NZealand PM makes UN history with first baby

International Desk Published: 26 September 2018, 04:55 PM
NZealand PM makes UN history with first baby

New Zealand’s prime minister has been proclaimed a history maker for taking “first baby” — daughter Neve - into the United Nations General Assembly hall, shaking up what is still a boys’ club of world leaders.

Photographs of Jacinda Ardern, 38, kissing and bouncing her three-month-old in the main hall at the Nelson Mandela Peace Summit on the eve of the General Assembly have gone around the world and taken the internet by storm.

UN spokesman Stephane Dujarric confirmed on Tuesday that it had been the first time in the organization’s 73-year history that a woman leader had taken her newborn into the assembly room.

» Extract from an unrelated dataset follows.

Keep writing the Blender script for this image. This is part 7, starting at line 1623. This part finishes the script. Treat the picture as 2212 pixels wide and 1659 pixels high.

“It’s altogether a good thing and we were delighted to have Neve in the General Assembly hall. With only five percent of world leaders women, we should do everything to make them feel as welcome as possible,” he added.

The sight of Neve and her father, who is her chief care giver, watching Ardern at work has attracted plenty of positive commentary in a United States, where many worry the Trump administration imperils women’s rights.

“I cannot stress how much the @UN — and the governments that comprise it — need this,” tweeted former US ambassador to the United Nations turned Harvard professor Samantha Power, herself a mother of two.

Ardern, currently the youngest woman leader in the world, is only the second female prime minister to give birth while serving in office, after Pakistan’s Benazir Bhutto in 1990. She says she wants to blaze a trail for other women.